Add one extra dimension to the challenger report:
8. Pattern Adherence
- Deviations from existing code style
- Inconsistent naming with surrounding code
- Reinvented utilities that already exist
- Architectural pattern violations
- Import style inconsistencies
Output Format
Structure the final output as:
## Code Review: <short description of changes>
### Commits Reviewed
- `<hash>` <message>
- ...
### Files Changed
- A: <new files>
- M: <modified files>
- D: <deleted files>
## Challenge Report
### Critical (must fix)
- **[DIMENSION]**: Description. Why it's dangerous. Attack/failure scenario.
### High Risk (strongly recommend fixing)
- **[DIMENSION]**: Description. Impact. Scenario.
### Medium Risk (should consider)
- **[DIMENSION]**: Description. Impact. Scenario.
### Low Risk (nitpick / hardening)
- **[DIMENSION]**: Description.
### Summary
X critical, Y high, Z medium, W low issues found.

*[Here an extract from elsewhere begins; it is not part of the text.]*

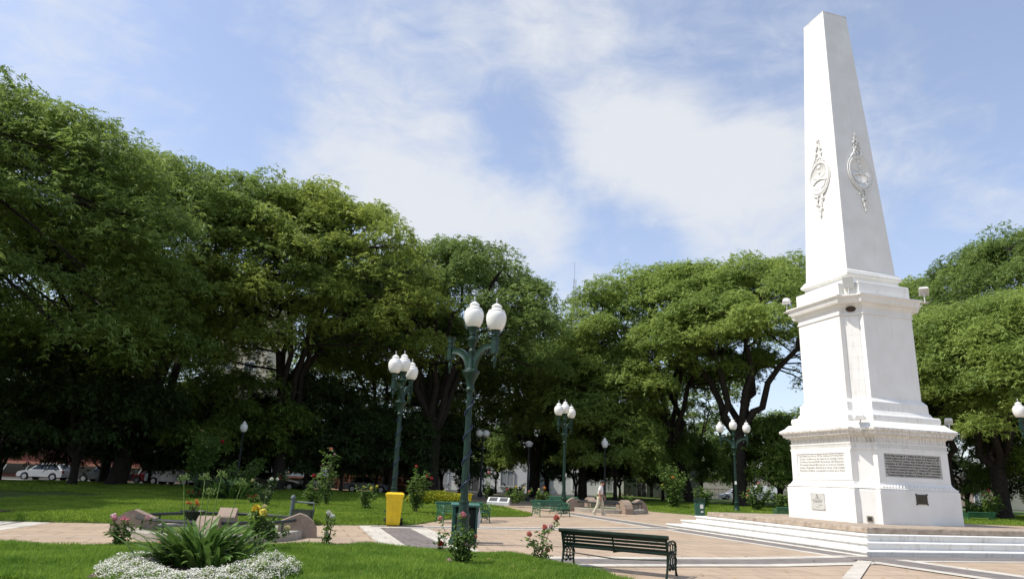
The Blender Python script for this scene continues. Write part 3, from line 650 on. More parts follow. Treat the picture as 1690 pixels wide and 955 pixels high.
def make_post(kind):
    t = thing('lamp_post', 'x', 'lamp post', group='smaller park lamps among the trees')
    b = MB(); b.lathe([(.16, 0), (.16, .25), (.09, .35), (.075, .6), (.055, 3.55), (.09, 3.6), (.12, 3.72)], n=12); b.build('pole', IRON, t, 40)
    if kind == 1:
        b = MB(); b.lathe([(.12, 3.7), (.2, 3.8), (.24, 3.98), (.20, 4.14), (.11, 4.20), (.12, 4.25), (.05, 4.33), (.01, 4.38)], n=18); b.build('globe', GLOBE, t, 40)
    elif kind == 2:
        for s in (-.22, .22):
            b = MB(); b.tube([(0, 0, 3.5), (s, 0, 3.6), (s, 0, 3.78)], .03, 6); b.build('arm', IRON, t)
            b = MB(); b.ball((s, 0, 4.0), .24, 16, 10); b.build('globe', GLOBE, t, 60)
    else:
        b = MB(); b.lathe([(.18, 3.7), (.30, 3.95), (.30, 3.98), (.08, 4.1)], n=6); b.build('lantern', mat('lantern_glass', (.55, .56, .56), .3, .05), t)
    return t
p1 = make_post(1); p1.location = (-16.6, 44.5, .15); tag(p1, 'single white globe lamp post before the dark trees at left', 'lamp post')
p2 = make_post(2); p2.location = (-2.0, 60, 0.1); p2.scale = (1.3,)*3; tag(p2, 'twin globe lamp post before the white arched building', 'lamp post')
p3 = make_post(3); p3.location = (1.9, 58, 0.0); p3.scale = (1.15,)*3; tag(p3, 'lantern post almost lost in the dark tree', 'lamp post')
p4 = dup(p1, (8.0, 57, 0), 0, 1.18, 'single white globe lamp post behind the walking person')
# ------------------------------------------------------------------ park benches
def make_bench(m, L=2.0, name='park_bench'):
    t = thing('park_bench', 'x', 'bench')
    b = MB(); h = L/2
    for i, (y, z, tl) in enumerate([(.02, .385, 0), (.10, .39, 0), (.18, .395, 0), (.26, .40, 0), (.34, .395, -4), (.415, .375, -18)]):
        b.box((0, y, z), (L, .062, .024), rot=Euler((R(tl), 0, 0)))
    b.build('seat', m, t)
    b = MB()
    for i, (y, z) in enumerate([(-.035, .445), (-.055, .505), (-.078, .565), (-.10, .62)]): b.box((0, y, z), (L, .022, .040), rot=Euler((R(20), 0, 0)))
    b.build('backrest', m, t)
    b = MB(); b.rings([[(sx*(h+.03), y, z) for y, z in ((-.09, .655), (-.10, .69), (-.13, .715), (-.17, .705), (-.175, .675), (-.15, .65), (-.12, .64))] for sx in (-1, 1)]); b.build('top_rail', m, t, 30)
    for x in (-h+.02, h-.02):
        e = MB()
        e.tube([(x, -.14, .70), (x, -.10, .60), (x, -.04, .44), (x, -.02, .34), (x, -.05, .20), (x, -.10, .06), (x, -.13, 0)], [.022, .022, .024, .026, .022, .02, .026], 7)     # back leg and upright
        e.tube([(x, -.02, .36), (x, .18, .37), (x, .40, .35), (x, .45, .28), (x, .42, .16), (x, .44, .06), (x, .48, 0)], [.02, .02, .022, .022, .02, .02, .026], 7)             # seat bearer and front leg
        e.tube([(x, -.08, .56), (x, .10, .60), (x, .30, .60), (x, .42, .57), (x, .46, .50), (x, .42, .45), (x, .38, .48)], .02, 7)                                             # arm rest with scroll
        e.tube([(x, .42, .36), (x, .47, .44), (x, .44, .52)], .016, 6)
        for cy, cz, rr in ((.06, .49, .065), (.20, .50, .07), (.33, .48, .065), (.05, .28, .065), (.19, .27, .07), (.32, .26, .065), (.12, .40, .04), (.27, .40, .04), (.12, .17, .04), (.26, .16, .045)):
            e.torus((x, cy, cz), rr, .012, 0, 14, 5)
        e.tube([(x, -.05, .20), (x, .08, .12), (x, .20, .18), (x, .32, .12), (x, .42, .17)], .012, 5)
        e.build('iron_end', m, t, 50)
    b = MB(); b.tube([(0, -.12, .69), (0, -.05, .50), (0, -.02, .36), (0, .2, .36), (0, .40, .35)], .016, 6); b.build('centre_brace', m, t)
    b = MB(); b.tube([(-h, -.03, .30), (0, .02, .24), (h, -.03, .30)], .012, 5); b.build('tie_rod', m, t)
    return t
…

Verdict: SAFE / RISKY / DANGEROUS
Rules
- Always read the actual changed code — never guess from file names alone.
- Always read surrounding code — pattern adherence requires full file context.
- Be specific — cite exact files, lines, and functions.
- Never say "looks good" — there is always something to challenge.
- Prioritize ruthlessly — critical issues first, nitpicks last.
- Challenge assumptions — if the author assumes X, ask "what if not X?"
- Question missing things — missing validation? missing tests? missing error handling?